[lbo-talk] Political leaning of the US population

Doug Henwood dhenwood at panix.com
Thu May 27 09:32:41 PDT 2004


Wojtek Sokolowski wrote:


>Take voting. Conservative Republicans consistently receive nearly half
>of the popular votes if the opposing candidate is a centrist Democrat
>(cf. Bush vs. Gore), but that support skyrockets if the Democrat is even
>slightly leaning to the left. Such was the case even the supposedly
>"liberal" 1960s and 1970s cf. McGovern 37.5% vs. Nixon 60.7% in 1972.

Both Dukakis and Gore rose in the polls when they took an anti-corporate "populist" stance, and fell when their rhetoric turned more conservative.

McGovern was a candidate 32 years ago. The world is very different today.

And the point I was trying to make isn't that the U.S. population is full of leftist sentiments - it's that your portrait of the masses as profoundly conservative is wrong.
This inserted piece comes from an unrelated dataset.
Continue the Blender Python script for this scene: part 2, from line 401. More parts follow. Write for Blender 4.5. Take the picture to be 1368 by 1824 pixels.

The pictures is much more complex and contradictory than that.


>What is more, the left leaning publications, such as The Nation, Mother
>Jones, or even New Yorker, are not very popular. If the Us population
>was so overwhelmingly supportive of the positions "owned" by the Left,
>one would expect the sales of these publications to be much higher,
>especially that there not that many titles on the Left.

The New Yorker is a very popular magazine; I can't imagine what you're talking about. It's not as popular as People, of course, but it's not pitched to quite as mass an audience.

The Nation has the highest circ of any journal of opinion. It left The New Republic in the dust long ago, and recently surpassed National Review.


>PS. Most of the people with whom I came to a direct contact during my
>24 or so year stay in the US (longer than in any other country) were
>fairly centrist, even by the European standards. But then I have worked
>mainly in government or academic institutions, and lived mainly in
>Northern CA and Northeast (NYC - DC area). Judging what I see in
>central PA (my wife's home state) - which is fairly representative of
>anything outside the SF Bay Area, NYC, Boston, DC areas - it is solidly
>conservative and often bordering on fascism.

Most Americans don't live in places like Central PA, David Brooks to the contrary.